===== SOURCE DATA
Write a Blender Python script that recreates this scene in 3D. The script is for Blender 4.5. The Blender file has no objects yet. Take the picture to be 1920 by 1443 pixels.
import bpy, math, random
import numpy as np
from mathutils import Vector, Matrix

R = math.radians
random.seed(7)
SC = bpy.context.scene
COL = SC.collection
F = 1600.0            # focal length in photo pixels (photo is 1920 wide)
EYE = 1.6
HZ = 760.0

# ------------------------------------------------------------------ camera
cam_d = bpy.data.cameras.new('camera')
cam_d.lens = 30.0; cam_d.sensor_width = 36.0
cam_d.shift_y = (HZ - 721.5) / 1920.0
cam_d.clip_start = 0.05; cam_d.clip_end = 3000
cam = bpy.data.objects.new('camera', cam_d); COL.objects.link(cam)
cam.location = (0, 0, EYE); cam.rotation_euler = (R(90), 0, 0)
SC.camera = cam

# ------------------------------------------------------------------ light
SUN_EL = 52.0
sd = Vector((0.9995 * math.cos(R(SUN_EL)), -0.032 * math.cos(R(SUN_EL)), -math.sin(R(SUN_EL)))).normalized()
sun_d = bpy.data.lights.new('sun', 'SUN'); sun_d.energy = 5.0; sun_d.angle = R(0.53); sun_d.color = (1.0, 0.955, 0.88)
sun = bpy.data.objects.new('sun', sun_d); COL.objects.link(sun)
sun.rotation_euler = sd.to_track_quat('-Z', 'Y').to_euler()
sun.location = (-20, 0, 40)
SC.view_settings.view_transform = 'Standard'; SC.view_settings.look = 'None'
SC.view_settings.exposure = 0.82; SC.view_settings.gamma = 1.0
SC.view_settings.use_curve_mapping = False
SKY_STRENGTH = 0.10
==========
● SHORT TASK
Select and copy each line from the data that includes the word "pixels".

● COMPLETED TASK
Write a Blender Python script that recreates this scene in 3D. The script is for Blender 4.5. The Blender file has no objects yet. Take the picture to be 1920 by 1443 pixels.
F = 1600.0            # focal length in photo pixels (photo is 1920 wide)